Volfrâmio: riqueza no subsolo

A exploração das Minas da Panasqueira é inteiramente exportada para os Estados Unidos da América, Japão e Áustria. Em Portugal não existe indústria metalúrgica nem transformadora para o volfrâmio, a principal riqueza existente naquela mina.
Actualmente, a empresa exploradora, a Beralt In & Wolfram, emprega cerca de 200 pessoas. O funcionamento da mina faz-se por dois turnos de oito horas, apenas seis e meia efectivas, pois leva meia hora de caminho entre o exterior e o interior da mina e outra meia hora de pausa para o almoço que é feito no 'restaurante', como chamam os trabalhadores a uma mesa iluminada onde fazem as refeições que trazem do exterior. O transporte é feito por uma pick-up que leva os mineiros às 7 horas, para ir buscar às 13, quando deixa o segundo turno que só sairá às 11 horas da noite. Cada mineiro tem um ordenado bruto de cerca de 130 mil escudos, para além do subsídio de risco, de alimentação, de turno, e de um seguro 'porta a porta'. Antes do encerramento da mina, em 1994, a empresa garantia a habitação, energia e água. As casas que se situam no bairro próximo da Mina são hoje, e por consequência do fecho, pertença dos mineiros. Quando voltou a reabrir, por dificuldades económicas, essas regalias não foram incluídas.

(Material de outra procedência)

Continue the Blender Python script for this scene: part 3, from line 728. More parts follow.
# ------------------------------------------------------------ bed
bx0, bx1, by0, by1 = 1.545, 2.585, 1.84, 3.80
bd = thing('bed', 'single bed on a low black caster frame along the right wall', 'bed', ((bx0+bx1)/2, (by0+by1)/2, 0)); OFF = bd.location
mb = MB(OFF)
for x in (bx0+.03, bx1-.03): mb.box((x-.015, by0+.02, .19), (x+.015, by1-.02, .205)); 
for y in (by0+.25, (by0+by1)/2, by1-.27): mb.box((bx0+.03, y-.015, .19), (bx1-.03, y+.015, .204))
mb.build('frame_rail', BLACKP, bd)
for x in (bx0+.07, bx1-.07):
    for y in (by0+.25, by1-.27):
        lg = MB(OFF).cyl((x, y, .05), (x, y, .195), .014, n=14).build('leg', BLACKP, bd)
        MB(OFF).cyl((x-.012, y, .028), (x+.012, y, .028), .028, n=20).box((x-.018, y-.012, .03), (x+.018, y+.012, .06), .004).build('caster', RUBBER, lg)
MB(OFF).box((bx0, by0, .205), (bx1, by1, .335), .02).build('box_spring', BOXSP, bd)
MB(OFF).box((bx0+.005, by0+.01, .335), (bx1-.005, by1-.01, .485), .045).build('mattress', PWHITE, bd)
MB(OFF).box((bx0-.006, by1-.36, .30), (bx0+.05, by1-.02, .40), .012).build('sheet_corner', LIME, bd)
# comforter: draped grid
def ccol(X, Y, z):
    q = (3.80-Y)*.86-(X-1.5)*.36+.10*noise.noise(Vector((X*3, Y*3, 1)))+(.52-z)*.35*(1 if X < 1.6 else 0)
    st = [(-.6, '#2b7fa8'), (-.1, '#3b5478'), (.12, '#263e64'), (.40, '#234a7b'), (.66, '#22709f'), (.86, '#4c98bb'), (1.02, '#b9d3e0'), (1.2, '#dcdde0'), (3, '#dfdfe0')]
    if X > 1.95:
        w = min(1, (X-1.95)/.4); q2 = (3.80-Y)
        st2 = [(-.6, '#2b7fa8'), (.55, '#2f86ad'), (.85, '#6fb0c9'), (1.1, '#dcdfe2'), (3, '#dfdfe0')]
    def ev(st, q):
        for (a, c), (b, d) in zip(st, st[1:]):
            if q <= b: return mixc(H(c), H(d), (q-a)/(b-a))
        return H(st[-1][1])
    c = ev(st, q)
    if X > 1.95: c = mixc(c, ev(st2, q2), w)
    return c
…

A média de idades dos empregados é de 43 anos. Afectos directamente à produção, no interior da mina, estão 80 trabalhadores, 40 por cada turno. Para além destes existem vários serviços auxiliares, com técnicos de manutenção eléctrica, mecânica, hidráulica, gabinetes de estudo, topografia, geologia, que prefazem um total de 125 a 130 funcionários. Na lavraria, secção de instalação e transformação do produto localizada no exterior da mina, laboram entre 40 a 50 pessoas. A Beralt In conta ainda com cargos administrativos, contabilidade e quadro técnico.
Recentemente a RTP filmou no subsolo da Panasqueira a série "Febre do Ouro Negro", que está a ser transmitido por este canal estatal.